20191027_175135The monthly jazz gigs at this north Edinburgh venue are becoming increasingly popular with locals, perhaps as the church hall setting acquires greater familiarity to a jazz-going audience. Of course, what matters most is that Jazz at St James is hosting, in this middle-sized concert space, some really excellent Scottish music.

Last month Bill Frisell – channelling Kevin McKenzie Trio was hosted here, whilst next month (on Saturday 16 November), piano – sax duo, New Focus Duo will re-visit with their lyrical jazz-classical.  Riches indeed.

But tonight it was the turn of the youthful Fergus McCreadie Trio (FMT) who played a lovely, mature – beyond – their – years set to a full house.

McCreadie composed most of the tunes tonight, other than an evolved piece by double bassist David Bowden, who was BBC Young Scottish Musician of the Year 2017, nowadays leader of energetic world music – jazz group, Mezcla.

Tonight’s concert consisted mostly of McCreadie tunes from the band’s 2018 award-wining debut album, TURAS, his signature Celtic jazz beginning as a still, small voice, gradually building to high-speed, thunderous climaxes before resolving serenely. The newest tunes – some as yet un-named and hopefully to appear on the next FMT album due out in early 2019 – were noticeably richer and no less melodious than the earlier ones.

To this listener there is a quintessential Scottishness to McCreadie’s compositions, related to the Celtic lyricism but also to the wide-ranging emotional intensity. The pianism is evolving fast and his much-vaunted star quality is emerging too in his band mates, Bowden and dynamic drummer Stephen Henderson. Already gigging overseas, this is a band well worth keeping an eye on.



Fergus McCreadie presents: Luca Manning with Laura Macdonald & Fergus McCreadie / Charlie Stewart & Fergus McCreadie, St Bride’s Centre, Edinburgh, Scotland, 19 October 2019


Last night as part of mini jazz fest ‘Gallus‘, a full house was treated to a beautiful airing of young singer Luca Manning‘s newly released debut album, When The Sun Comes Out.

A lovely mix of Standards, two pieces by Manning, one by Fergus McCreadie, a Joni Mitchell and the traditional Loch Lomond as encore, this felt like a milestone performance for the charismatic Manning who clearly has a successful career ahead of him. Stalwart alto saxophonist Laura Macdonald‘s accompaniments were perfectly judged, whilst McCreadie’s piano was occasionally a little loud but otherwise as ever, heaving with creativity.

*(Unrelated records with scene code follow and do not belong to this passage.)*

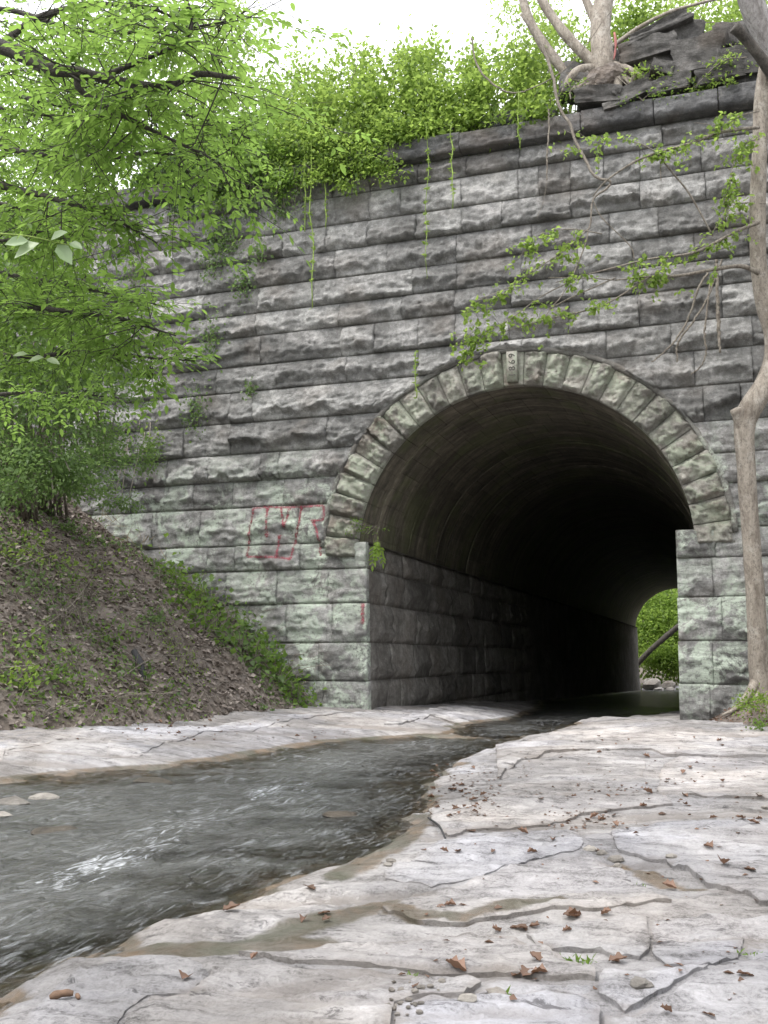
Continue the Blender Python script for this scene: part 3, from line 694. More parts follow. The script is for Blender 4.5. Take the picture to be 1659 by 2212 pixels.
for ri in range(len(ROWS) - 1):
    z1, z0 = ROWS[ri] * S, ROWS[ri + 1] * S; zm = (z0 + z1) / 2
    # pixel row of this course at x=750 gives the joints their place on the wall
    js = []
    for x in JOINTS[ri]:
        lo, hi = 0, 2212
        for _ in range(40):
            y = (lo + hi) / 2
            if WL(x, y)[2] > zm: lo = y
            else: hi = y
        js.append(WL(x, y)[0])
    x = js[0] - random.uniform(0.9, 1.7)
    while x > XMIN: js.insert(0, x); x -= random.uniform(0.9, 1.8)
    x = js[-1] + random.uniform(0.9, 1.6)
    while x < XMAX: js.append(x); x += random.uniform(0.9, 1.6)
    js = sorted([XMIN] + js + [XMAX])
    g = 0.005
    R2 = RE + 0.02
    def half(z): return np.sqrt(np.maximum(R2 ** 2 - (z - ZA) ** 2, 0))
    zb, zt = z0 + g, z1 - g
    spans = []
    top_arch = ZA + R2
    if zb >= top_arch: spans = [(a, b, None, None) for a, b in zip(js[:-1], js[1:])]
    elif zt > top_arch:                                          # course that rides over the crown
        spans = [(a, b, 'over', None) for a, b in zip(js[:-1], js[1:])]
    elif zt > ZL + 0.1:
        for a, b in zip(js[:-1], js[1:]):
            am, bm = XA - half(zm), XA + half(zm)
            if b < am - 0.25: spans.append((a, b, None, None))
            elif a < am - 0.25: spans.append((a, None, None, 'L'))
            if a > bm + 0.25: spans.append((a, b, None, None))
            elif b > bm + 0.25: spans.append((None, b, None, 'R'))
    else:
        for a, b in zip(js[:-1], js[1:]):
            if b < XJL - 0.3: spans.append((a, b, None, None))
            elif a < XJL - 0.3: spans.append((a, XJL, None, 'JL'))
            if a > XJR + 0.3: spans.append((a, b, None, None))
            elif b > XJR + 0.3: spans.append((XJR, b, None, 'JR'))
    for a, b, over, cut in spans:
        sid += 1; rr = random.Random(sid * 13 + ri)
        gs = rr.choice([0.0015, 0.0015, 0.002, 0.005]); xl = cst((a or 0) + gs); xr = cst((b or 0) - gs); zlf, zrf = cst(zb - 0.003 + rr.uniform(0, 0.014)), cst(zt + 0.003 - rr.uniform(0, 0.018))
        xc = a if a is not None else b
        if b is not None and (a or b) < -8.3 and float(bank_z(np.array(b), np.array(-0.1))) > zt + 0.3: continue
        jl = 0.085 * (ZL - zm) / ZL                               # the side walls lean in a little toward the foot
        if cut == 'L': xr = (lambda v, zb=zb, zt=zt: XA - half(zb + (zt - zb) * np.asarray(v, float)) - g)
        if cut == 'R': xl = (lambda v, zb=zb, zt=zt: XA + half(zb + (zt - zb) * np.asarray(v, float)) + g)
        if cut == 'JL': xr = cst(XJL + jl)
        if cut == 'JR': xl = cst(XJR - jl)
        if over:
            zlf = (lambda u, a=a, b=b, zb=zb: np.maximum(zb, np.where(np.abs(a + (b - a) * np.asarray(u, float) - XA) < R2, ZA + np.sqrt(np.maximum(R2 ** 2 - (a + (b - a) * np.asarray(u, float) - XA) ** 2, 0)) + g, zb)))
        low = zm < 4.0 * S
        prof = 'flat' if rr.random() < (0.55 if low else 0.4) else 'rock'
        proud = rr.uniform(0.07, 0.15) if low else rr.uniform(0.12, 0.27)
        if ri in (0, 1): proud *= 0.9
        if xc > 0.2 and ri > 3: proud *= 0.7
        kw = {}
        if cut in ('JL', 'JR'): prof = 'draft'; proud = rr.uniform(0.05, 0.11); kw['edge'] = 0.09
        if ri == 14 and cut == 'JL': kw['edge'] = 0.05
        if ri == 18: prof = 'flat'; proud = 0.2
        block('stone_block', xl, xr, zlf, zrf, M['stone'], proud, sid, WALL, back=(0.13 if cut in ('JL', 'JR') else 0.35), **kw)
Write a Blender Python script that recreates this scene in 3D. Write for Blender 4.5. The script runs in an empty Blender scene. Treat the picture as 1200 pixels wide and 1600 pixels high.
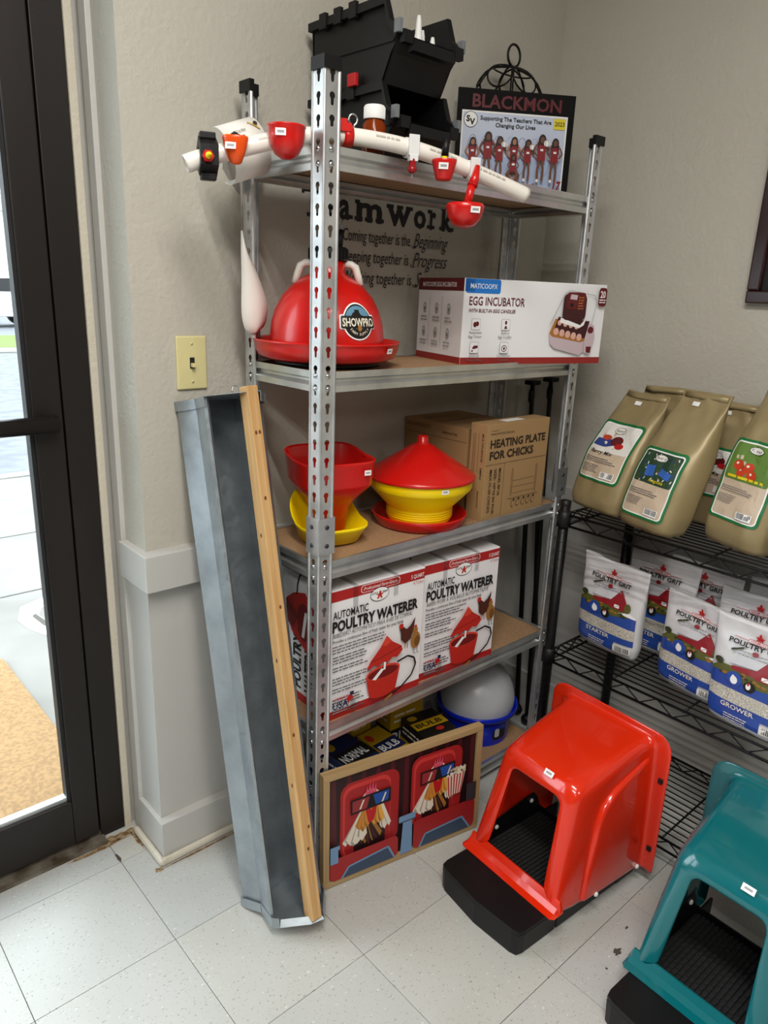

The second half of the gig was reportedly a gift from McCreadie to himself, and had him duetting with old school-mate and friend, folk-jazz fiddler Charlie Stewart. Starting at slow – moderate tempo, the pair played Scottish traditional tunes, McCreadie at times briefly soloing off piste into some upper register jazz figures. The pace gradually picked up to stompingly rapid and soul-stirring fare.

Two excellent concerts for the price of one. Clearly Scottish music – jazz and traditional, and that interesting mix of both – is in rude health.